# Request
Pull each line containing "objects" out of the data and copy it.

# Dataset section
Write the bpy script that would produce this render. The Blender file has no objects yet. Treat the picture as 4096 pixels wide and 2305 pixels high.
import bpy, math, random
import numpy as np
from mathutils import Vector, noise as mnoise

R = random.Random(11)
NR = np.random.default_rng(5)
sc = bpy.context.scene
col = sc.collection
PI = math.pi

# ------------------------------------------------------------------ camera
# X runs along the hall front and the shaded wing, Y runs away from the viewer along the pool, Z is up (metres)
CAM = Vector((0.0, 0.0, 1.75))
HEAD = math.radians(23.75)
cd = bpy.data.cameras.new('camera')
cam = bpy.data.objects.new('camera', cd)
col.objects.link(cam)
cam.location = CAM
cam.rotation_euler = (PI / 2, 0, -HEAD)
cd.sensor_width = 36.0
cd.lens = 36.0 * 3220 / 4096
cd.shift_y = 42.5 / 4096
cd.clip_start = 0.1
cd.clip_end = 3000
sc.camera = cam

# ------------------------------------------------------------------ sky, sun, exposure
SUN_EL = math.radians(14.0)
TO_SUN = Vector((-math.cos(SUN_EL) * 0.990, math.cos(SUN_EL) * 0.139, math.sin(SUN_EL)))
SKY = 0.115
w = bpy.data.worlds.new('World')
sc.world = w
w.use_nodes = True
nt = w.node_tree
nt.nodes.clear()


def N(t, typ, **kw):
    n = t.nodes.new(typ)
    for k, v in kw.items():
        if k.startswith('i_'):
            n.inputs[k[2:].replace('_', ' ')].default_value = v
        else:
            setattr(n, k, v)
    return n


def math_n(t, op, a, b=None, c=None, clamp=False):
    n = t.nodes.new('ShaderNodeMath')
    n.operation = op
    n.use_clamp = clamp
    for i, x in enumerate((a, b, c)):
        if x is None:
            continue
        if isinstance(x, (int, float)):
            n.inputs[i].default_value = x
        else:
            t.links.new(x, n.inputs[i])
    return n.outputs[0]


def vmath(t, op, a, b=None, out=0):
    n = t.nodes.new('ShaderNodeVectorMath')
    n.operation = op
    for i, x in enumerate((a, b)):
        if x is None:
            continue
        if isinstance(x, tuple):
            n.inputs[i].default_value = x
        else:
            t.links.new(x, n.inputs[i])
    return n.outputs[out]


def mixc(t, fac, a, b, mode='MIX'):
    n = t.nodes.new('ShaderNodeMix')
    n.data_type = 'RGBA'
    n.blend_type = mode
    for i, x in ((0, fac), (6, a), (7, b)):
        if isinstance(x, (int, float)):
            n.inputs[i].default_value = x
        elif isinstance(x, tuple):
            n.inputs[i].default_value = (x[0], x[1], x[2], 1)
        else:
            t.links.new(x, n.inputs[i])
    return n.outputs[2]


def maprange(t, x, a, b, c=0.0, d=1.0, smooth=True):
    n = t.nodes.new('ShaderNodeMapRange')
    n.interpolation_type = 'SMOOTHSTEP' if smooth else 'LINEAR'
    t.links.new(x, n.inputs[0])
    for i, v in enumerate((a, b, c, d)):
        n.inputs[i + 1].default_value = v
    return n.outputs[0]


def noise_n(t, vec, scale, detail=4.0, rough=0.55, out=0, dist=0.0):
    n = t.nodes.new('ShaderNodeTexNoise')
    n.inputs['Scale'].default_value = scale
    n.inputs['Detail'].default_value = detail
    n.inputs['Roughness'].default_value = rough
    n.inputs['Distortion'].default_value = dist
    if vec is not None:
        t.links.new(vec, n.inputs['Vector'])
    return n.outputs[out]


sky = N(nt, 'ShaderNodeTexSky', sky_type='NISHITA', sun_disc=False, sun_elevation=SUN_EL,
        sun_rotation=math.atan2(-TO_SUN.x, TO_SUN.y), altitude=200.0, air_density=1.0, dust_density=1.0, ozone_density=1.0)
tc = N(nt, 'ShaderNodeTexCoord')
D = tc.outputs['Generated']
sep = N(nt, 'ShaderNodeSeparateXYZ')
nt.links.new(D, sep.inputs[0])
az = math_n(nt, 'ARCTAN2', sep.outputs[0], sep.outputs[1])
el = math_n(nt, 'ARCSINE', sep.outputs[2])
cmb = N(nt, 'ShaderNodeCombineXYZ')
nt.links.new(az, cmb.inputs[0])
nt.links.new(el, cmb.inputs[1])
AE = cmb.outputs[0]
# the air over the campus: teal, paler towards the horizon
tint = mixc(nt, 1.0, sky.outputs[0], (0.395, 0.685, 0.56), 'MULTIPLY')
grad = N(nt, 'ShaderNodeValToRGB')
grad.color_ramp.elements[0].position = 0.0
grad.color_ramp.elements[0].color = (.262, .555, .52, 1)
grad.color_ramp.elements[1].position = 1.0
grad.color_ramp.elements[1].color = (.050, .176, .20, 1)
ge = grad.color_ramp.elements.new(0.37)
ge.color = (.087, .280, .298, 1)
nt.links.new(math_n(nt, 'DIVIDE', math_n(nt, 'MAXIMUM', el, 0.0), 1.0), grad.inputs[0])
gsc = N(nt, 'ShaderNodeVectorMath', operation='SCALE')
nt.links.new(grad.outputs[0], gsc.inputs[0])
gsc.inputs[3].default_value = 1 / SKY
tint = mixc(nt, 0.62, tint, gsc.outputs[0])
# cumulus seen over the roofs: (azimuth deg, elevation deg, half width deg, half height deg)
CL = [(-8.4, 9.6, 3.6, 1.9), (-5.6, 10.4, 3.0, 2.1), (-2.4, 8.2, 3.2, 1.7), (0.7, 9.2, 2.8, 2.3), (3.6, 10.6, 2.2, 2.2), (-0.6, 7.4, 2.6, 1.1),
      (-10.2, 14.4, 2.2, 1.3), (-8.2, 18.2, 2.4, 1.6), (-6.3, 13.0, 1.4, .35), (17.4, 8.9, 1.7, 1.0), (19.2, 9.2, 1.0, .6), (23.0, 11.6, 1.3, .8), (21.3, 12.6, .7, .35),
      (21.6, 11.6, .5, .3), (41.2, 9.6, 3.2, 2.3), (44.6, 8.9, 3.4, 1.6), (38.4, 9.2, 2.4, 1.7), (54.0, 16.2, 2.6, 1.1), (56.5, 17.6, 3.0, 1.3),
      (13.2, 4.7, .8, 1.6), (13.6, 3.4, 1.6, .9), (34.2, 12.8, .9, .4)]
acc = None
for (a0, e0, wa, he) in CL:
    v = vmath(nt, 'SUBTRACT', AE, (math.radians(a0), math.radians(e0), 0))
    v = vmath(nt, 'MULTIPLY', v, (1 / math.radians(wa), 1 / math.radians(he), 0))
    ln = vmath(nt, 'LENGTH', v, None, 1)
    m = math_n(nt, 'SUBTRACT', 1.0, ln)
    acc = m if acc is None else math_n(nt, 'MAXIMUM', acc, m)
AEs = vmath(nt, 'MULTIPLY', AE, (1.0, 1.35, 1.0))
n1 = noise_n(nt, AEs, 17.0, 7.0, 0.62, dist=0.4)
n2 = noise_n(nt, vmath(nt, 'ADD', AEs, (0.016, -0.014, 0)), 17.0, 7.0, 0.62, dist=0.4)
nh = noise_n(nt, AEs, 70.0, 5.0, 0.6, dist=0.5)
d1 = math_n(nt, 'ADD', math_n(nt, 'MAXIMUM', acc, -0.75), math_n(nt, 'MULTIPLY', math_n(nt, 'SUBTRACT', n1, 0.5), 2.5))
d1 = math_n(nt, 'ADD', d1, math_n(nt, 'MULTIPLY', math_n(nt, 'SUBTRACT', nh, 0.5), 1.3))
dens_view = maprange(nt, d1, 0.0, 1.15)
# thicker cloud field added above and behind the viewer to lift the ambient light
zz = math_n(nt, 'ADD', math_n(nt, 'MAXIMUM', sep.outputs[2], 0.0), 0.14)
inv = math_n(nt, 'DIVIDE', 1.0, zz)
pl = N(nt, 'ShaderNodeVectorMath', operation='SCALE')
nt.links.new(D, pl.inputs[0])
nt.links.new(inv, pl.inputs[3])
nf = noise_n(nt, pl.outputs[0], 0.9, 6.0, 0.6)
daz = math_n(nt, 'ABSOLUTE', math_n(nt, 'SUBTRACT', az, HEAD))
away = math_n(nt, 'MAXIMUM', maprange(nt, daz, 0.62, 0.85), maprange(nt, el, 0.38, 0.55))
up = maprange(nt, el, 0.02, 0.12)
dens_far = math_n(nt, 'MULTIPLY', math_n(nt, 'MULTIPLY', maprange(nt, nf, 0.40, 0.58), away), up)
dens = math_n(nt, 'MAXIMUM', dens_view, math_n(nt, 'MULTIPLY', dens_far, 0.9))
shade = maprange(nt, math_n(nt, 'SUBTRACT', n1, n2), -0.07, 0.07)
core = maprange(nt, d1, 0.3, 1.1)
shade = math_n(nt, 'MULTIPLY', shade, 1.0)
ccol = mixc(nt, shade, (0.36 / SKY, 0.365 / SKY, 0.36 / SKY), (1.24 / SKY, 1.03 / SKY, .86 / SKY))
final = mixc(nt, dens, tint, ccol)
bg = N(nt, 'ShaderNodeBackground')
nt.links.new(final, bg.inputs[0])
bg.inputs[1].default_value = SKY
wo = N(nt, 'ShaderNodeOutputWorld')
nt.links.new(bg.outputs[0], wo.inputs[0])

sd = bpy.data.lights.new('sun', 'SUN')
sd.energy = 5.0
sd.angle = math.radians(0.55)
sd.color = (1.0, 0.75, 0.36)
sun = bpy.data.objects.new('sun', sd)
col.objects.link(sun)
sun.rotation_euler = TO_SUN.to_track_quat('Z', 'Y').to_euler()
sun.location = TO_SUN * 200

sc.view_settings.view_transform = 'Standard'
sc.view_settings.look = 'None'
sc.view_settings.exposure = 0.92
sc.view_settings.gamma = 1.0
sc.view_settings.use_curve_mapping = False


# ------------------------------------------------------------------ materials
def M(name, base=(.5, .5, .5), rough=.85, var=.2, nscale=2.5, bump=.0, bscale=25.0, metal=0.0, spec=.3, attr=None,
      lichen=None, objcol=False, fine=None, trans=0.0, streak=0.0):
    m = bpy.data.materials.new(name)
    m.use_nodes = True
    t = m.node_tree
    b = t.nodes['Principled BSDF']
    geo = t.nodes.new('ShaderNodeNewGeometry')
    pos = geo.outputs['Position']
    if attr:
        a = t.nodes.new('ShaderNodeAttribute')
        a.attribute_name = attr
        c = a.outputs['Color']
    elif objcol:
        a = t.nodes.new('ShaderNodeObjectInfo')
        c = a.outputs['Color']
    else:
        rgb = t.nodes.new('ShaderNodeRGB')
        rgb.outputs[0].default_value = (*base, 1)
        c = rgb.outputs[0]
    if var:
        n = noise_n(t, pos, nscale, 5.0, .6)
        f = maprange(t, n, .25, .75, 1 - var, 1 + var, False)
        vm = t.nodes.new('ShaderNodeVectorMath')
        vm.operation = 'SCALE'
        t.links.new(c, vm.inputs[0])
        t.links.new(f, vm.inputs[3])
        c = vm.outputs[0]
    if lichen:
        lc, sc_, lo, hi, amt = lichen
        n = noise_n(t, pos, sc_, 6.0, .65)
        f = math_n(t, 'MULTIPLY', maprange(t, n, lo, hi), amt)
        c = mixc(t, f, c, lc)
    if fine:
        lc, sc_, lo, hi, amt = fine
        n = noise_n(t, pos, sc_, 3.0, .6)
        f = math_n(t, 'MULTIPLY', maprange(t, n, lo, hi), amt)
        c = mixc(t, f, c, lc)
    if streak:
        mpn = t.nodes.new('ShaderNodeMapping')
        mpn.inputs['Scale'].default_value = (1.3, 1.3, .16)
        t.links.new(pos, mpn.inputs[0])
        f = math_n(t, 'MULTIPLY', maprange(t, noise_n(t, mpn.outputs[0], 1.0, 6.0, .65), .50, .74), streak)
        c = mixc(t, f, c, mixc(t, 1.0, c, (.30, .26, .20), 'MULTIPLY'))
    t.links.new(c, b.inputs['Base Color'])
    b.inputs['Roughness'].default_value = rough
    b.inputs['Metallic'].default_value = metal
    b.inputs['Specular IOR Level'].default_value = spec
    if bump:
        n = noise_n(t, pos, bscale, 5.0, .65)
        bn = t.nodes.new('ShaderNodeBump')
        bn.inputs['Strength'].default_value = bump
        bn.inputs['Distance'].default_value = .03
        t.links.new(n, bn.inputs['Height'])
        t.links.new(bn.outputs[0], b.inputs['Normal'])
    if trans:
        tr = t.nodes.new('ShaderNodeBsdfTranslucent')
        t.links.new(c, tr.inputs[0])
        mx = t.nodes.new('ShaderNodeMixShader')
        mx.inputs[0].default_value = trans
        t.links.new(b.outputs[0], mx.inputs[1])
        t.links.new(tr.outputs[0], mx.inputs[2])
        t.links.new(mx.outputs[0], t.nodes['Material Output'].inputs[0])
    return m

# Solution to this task
Write the bpy script that would produce this render. The Blender file has no objects yet. Treat the picture as 4096 pixels wide and 2305 pixels high.
cam = bpy.data.objects.new('camera', cd)
col.objects.link(cam)
sun = bpy.data.objects.new('sun', sd)
col.objects.link(sun)